The first point to note about the tables is that they show clearly the benefit of using daily data instead of monthly or quarterly data. As we can see from Table 5, Panel B, contemporaneous covariance, accounts for at most 13% of measured quarterly covariance. We can see that only a third of the quarterly covariance between flows and equity returns can be attributed to the window period from -5 days to +5 days.

Table 5 also shows the decomposition of the lag and lead effects. For both developed markets and emerging markets, it is clear that most of the CKK-statistic is due to component (a). As mentioned earlier, the size and significance of component (a) tell a simple story of investor “trend chasing” behavior. In other words, positive local stock market returns result in future local inflows.

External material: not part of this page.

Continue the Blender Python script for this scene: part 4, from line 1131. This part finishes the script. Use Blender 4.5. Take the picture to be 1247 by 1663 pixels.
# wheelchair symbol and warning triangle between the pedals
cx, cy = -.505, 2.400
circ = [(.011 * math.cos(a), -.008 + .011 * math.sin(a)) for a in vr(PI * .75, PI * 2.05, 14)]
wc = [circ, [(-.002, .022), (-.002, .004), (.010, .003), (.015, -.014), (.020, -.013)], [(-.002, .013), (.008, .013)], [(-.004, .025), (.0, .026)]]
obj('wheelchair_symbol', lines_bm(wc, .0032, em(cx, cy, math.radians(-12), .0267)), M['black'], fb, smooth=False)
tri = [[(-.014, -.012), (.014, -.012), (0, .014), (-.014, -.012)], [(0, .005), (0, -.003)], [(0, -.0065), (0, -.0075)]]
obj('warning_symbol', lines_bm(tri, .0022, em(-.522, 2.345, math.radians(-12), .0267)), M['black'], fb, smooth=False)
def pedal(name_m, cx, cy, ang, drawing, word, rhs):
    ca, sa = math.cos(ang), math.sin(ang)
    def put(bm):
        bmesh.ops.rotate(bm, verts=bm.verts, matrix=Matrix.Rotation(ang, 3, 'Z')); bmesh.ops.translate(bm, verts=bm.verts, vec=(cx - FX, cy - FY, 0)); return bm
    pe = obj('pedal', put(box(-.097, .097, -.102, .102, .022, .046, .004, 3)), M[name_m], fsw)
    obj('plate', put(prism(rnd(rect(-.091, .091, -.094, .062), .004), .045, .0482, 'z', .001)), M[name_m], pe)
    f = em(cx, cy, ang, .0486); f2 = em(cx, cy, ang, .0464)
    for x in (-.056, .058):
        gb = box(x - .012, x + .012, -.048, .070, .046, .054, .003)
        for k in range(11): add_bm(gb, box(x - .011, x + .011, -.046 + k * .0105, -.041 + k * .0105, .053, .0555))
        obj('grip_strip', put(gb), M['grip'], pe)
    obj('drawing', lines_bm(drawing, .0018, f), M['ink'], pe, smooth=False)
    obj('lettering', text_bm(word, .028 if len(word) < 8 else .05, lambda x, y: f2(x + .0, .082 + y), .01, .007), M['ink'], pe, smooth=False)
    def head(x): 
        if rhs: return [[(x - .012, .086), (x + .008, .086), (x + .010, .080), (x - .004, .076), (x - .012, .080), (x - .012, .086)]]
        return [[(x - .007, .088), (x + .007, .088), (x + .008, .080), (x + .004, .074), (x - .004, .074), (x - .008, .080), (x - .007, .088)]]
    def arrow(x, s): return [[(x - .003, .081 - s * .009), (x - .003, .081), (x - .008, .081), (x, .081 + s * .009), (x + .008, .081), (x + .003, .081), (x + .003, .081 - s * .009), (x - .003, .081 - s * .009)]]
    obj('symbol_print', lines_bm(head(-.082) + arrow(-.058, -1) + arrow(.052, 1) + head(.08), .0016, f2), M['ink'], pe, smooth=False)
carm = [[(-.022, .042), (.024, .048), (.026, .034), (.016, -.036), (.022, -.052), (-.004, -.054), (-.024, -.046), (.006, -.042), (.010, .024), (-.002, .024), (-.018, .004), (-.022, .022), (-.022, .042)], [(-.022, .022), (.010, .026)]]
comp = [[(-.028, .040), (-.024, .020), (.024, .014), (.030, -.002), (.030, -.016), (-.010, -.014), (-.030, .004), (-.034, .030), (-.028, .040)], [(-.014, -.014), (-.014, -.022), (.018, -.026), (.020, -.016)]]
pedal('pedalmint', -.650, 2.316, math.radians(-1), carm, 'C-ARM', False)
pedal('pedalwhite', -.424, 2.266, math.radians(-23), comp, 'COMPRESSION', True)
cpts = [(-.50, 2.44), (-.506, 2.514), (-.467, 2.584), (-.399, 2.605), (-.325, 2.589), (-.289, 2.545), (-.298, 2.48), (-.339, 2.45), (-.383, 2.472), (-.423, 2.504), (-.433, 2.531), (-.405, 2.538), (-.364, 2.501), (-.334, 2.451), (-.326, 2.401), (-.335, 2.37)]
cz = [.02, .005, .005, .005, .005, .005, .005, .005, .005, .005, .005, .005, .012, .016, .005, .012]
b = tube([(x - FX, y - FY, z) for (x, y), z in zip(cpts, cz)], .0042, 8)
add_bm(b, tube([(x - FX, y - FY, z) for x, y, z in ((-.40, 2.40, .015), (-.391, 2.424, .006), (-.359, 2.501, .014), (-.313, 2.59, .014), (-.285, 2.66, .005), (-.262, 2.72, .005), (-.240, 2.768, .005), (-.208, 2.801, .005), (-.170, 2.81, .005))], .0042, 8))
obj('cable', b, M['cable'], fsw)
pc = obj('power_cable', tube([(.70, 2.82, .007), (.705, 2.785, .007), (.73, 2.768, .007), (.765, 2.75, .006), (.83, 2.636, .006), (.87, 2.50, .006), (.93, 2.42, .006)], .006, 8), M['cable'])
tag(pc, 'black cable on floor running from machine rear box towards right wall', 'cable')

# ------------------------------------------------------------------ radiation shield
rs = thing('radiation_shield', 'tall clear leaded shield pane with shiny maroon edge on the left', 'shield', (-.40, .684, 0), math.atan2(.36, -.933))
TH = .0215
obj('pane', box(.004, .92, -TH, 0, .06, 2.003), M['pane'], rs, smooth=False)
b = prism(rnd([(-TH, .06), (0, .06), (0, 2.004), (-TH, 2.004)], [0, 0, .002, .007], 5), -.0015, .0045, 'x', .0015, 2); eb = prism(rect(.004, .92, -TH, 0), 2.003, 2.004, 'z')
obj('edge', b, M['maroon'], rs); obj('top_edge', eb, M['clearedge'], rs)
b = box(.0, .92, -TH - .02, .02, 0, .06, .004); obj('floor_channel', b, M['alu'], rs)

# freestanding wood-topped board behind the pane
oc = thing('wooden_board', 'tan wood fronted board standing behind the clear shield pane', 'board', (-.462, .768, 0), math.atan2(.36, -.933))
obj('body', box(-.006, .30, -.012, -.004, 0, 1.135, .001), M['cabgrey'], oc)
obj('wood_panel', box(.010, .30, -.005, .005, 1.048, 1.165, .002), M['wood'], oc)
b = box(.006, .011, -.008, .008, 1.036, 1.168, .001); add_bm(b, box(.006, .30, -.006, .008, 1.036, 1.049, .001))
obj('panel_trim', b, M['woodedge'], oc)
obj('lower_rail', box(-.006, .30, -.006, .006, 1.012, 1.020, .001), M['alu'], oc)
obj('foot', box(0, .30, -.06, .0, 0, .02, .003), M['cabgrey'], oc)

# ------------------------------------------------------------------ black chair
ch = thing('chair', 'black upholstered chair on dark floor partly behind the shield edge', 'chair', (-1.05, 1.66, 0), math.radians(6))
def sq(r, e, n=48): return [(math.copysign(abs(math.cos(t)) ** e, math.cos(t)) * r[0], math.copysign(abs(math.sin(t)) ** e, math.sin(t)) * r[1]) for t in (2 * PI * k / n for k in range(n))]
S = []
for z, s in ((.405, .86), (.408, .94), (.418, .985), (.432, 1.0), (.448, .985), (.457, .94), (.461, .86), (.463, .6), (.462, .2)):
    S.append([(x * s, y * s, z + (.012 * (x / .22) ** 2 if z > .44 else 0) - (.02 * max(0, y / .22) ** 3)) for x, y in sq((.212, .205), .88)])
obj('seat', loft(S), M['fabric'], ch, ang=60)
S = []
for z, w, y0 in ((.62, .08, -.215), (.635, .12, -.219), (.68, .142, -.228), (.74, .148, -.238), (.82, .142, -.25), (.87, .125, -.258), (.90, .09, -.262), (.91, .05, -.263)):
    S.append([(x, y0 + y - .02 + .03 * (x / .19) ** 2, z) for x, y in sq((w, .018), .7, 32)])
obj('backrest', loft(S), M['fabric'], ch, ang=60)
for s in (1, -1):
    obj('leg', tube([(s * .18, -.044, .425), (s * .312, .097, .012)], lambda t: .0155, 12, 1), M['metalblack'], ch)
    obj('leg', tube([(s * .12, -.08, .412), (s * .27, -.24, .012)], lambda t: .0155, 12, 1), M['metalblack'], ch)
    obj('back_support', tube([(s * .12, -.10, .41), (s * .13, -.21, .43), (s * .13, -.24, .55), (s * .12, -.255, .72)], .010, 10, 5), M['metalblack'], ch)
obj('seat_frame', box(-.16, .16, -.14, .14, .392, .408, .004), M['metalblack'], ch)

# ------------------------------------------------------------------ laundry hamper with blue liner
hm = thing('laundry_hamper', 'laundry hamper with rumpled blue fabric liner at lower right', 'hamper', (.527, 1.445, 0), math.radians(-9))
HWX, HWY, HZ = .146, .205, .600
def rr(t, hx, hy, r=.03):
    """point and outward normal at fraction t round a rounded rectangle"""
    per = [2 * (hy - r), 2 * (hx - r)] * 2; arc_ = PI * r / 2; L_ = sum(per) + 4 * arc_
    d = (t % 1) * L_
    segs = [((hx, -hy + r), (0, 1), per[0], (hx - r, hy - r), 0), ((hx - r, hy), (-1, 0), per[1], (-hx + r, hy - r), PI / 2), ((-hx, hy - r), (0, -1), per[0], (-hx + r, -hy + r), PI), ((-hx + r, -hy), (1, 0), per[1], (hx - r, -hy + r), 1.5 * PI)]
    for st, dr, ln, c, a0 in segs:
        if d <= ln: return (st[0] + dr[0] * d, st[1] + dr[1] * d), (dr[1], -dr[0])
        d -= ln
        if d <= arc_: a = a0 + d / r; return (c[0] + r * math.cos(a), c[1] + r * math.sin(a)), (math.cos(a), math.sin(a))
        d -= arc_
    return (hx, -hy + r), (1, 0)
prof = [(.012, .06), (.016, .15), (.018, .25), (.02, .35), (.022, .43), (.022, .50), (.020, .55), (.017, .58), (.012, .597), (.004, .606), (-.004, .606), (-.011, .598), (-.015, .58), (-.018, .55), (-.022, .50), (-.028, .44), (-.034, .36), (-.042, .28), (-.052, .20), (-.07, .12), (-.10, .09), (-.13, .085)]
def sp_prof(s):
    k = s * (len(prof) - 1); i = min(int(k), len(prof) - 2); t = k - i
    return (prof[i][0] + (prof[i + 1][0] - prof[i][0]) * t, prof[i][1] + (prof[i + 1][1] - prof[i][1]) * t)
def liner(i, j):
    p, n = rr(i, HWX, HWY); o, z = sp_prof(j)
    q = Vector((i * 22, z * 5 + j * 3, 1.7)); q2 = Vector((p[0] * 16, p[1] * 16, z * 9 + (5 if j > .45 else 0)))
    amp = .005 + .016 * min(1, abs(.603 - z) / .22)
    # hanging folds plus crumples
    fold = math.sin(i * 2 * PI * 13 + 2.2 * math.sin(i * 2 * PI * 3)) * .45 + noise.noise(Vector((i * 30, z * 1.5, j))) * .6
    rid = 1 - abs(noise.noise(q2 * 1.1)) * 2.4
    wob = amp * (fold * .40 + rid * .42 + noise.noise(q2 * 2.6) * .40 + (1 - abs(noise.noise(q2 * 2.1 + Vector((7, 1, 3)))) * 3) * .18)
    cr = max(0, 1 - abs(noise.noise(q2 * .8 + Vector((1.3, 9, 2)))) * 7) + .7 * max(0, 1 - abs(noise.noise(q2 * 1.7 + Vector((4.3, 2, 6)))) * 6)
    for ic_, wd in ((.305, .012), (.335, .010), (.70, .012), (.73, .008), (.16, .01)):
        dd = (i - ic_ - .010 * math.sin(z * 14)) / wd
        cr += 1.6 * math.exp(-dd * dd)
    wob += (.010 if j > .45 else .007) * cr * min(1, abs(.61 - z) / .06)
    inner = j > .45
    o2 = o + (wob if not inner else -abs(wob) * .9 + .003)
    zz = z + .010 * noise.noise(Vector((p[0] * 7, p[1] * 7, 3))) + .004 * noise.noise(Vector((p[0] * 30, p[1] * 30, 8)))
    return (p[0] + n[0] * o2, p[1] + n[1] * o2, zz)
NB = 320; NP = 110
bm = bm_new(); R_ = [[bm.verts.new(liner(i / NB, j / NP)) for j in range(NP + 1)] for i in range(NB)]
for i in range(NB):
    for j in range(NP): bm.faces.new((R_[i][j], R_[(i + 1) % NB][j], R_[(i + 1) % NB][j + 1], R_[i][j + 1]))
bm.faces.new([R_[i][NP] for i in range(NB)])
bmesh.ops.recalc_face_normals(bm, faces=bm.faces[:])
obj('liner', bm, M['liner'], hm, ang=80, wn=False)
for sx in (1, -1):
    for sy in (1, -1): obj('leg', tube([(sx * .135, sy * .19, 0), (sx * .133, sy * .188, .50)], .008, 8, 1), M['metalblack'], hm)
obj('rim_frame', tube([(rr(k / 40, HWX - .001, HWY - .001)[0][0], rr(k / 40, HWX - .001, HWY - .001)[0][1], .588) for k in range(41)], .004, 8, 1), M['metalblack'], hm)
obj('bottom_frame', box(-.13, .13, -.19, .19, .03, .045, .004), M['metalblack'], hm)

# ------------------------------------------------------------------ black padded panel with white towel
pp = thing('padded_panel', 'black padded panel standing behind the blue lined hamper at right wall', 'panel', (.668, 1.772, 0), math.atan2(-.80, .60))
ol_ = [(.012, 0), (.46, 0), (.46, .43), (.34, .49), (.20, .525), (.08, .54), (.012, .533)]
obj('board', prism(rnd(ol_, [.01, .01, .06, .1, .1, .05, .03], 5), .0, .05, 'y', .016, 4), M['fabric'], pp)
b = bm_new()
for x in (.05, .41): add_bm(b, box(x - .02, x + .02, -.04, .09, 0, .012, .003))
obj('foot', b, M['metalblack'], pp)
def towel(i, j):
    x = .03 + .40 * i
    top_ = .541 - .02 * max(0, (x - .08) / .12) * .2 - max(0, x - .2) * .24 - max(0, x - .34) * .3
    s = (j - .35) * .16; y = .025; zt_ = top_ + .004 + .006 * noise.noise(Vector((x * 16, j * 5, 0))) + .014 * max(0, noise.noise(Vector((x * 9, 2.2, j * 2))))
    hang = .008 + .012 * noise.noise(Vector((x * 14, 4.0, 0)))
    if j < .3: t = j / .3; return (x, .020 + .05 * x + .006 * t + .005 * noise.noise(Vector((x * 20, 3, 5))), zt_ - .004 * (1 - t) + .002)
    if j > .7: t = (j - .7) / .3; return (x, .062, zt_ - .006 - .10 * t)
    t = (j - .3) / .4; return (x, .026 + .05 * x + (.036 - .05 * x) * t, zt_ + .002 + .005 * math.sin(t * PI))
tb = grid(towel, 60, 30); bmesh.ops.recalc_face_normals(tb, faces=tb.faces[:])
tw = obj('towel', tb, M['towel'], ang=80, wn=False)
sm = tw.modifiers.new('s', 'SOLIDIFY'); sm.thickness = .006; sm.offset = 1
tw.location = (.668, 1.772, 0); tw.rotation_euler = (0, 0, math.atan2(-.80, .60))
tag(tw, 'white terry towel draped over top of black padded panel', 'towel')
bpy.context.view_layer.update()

For the world overall, there is little predictability of future returns from current flows. However, the world-wide data obscure an important difference between developed and emerging markets. If we concentrate on developed markets only, Table 5 shows evidence that flows predict future equity returns negatively. This is particularly true at longer horizons. Such a finding might be evidence of overreaction or price pressure. Emerging markets, on the other hand, indicate that flows predict equity returns positively, and seem to do so at short as well as long horizons. Over most time horizons the coefficients are statistically positive. Once again the covariance grows over time, so that an inflow today is associated with a tendency toward positive emerging market returns over many days into the future. This is consistent with the view that international investors may have better marginal information than locals have in emerging markets.

These findings seem inconsistent with the Brennan and Cao view that the positive covariance between emerging market returns and inflow is attributable to international investors’ information disadvantage. If local, not global, information shocks drive emerging market returns, then we would not expect to see a large, regional flow component, nor would we expect it to covary strongly with returns, as the top panel of Table 5 suggests it does. Moreover, the use of the regional factor (of flows) appears to suggest international investors have a marginal informational advantage.